What I am about to say may sound like common sense, but as Mark Twain put it, ” common sense ain’t common.” There is a common denominator that these leaders have: they receive. Let me define my terms; by receiving, I mean that these leaders listen and read. In other words, leaders receive ideas.

Every human being is born “tabula rasa” (with a blank slate); everything we know, we know because we received that knowledge from our parents, our teachers, our coaches, and all those who have been here before us.

The human race is a social race. We are standing here today because we worked together, and to work together, we need to communicate. We speak, and we listen; we read, and we write. Without this, we would have gone extinct by now. To listen and to read, however, we need the virtue of humility. From experience, anyone who has lived knows that without humility, we cannot receive.

Listening is important, but I say that reading is more so. This is due to the fact that while you can cross space while speaking and listening( by talking to you across the room, for example), I can cross space and time by writing and reading. By being able to read, we are able to communicate with Plato, Aristotle, Gandhi, Saint Thomas Aquinas, among other great thinkers who have influenced the leaders of today with their great ideas.

But the crossing of space and time is not the only benefit to reading. Reading also challenges your mind and heart, like dumbbells challenge your muscles. Reading invites you into a dialogue with the writer where you express your own thoughts by writing, and writing sharpens and clarifies your own ideas.
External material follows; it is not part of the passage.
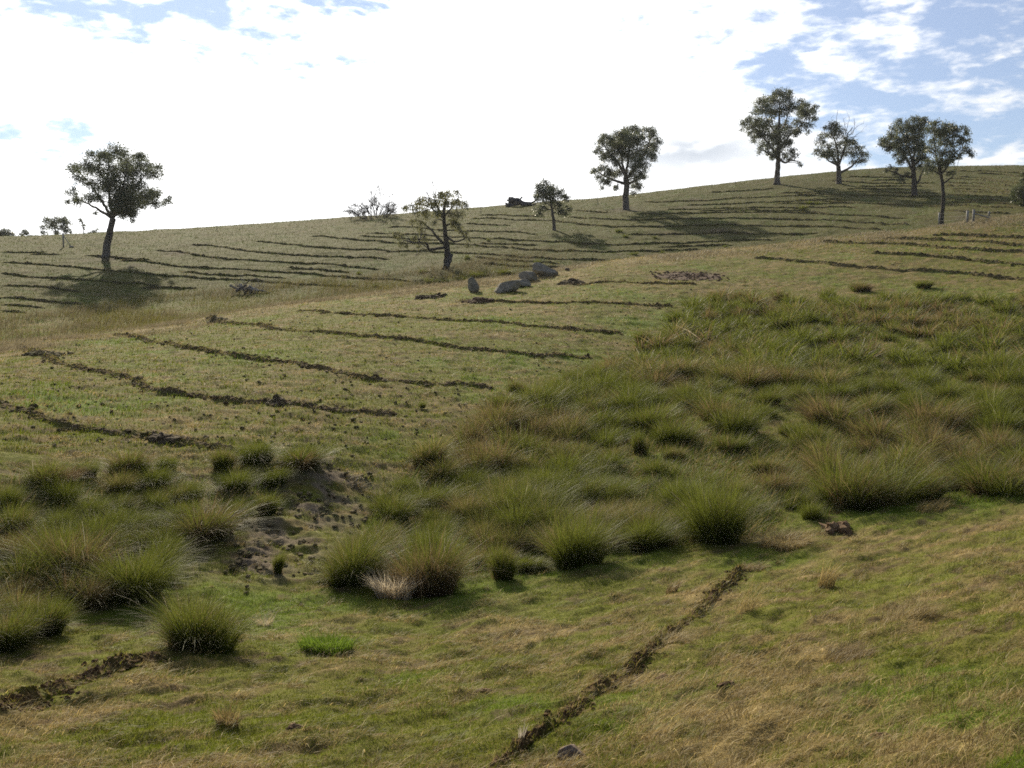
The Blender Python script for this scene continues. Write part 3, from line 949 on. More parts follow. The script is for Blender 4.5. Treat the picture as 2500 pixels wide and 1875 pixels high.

To sum it up, leaders reached the top of the mountain by receiving ideas from conversations and books. But, what did they do with these great ideas? Did they sit on them? Or, did they shine a light around them, helping others reach the peak. The problem is that we are all mortal and today’s leaders will not be there tomorrow. We could be tomorrow’s, but it does take work, but at least we now know the common tools to reach the peak.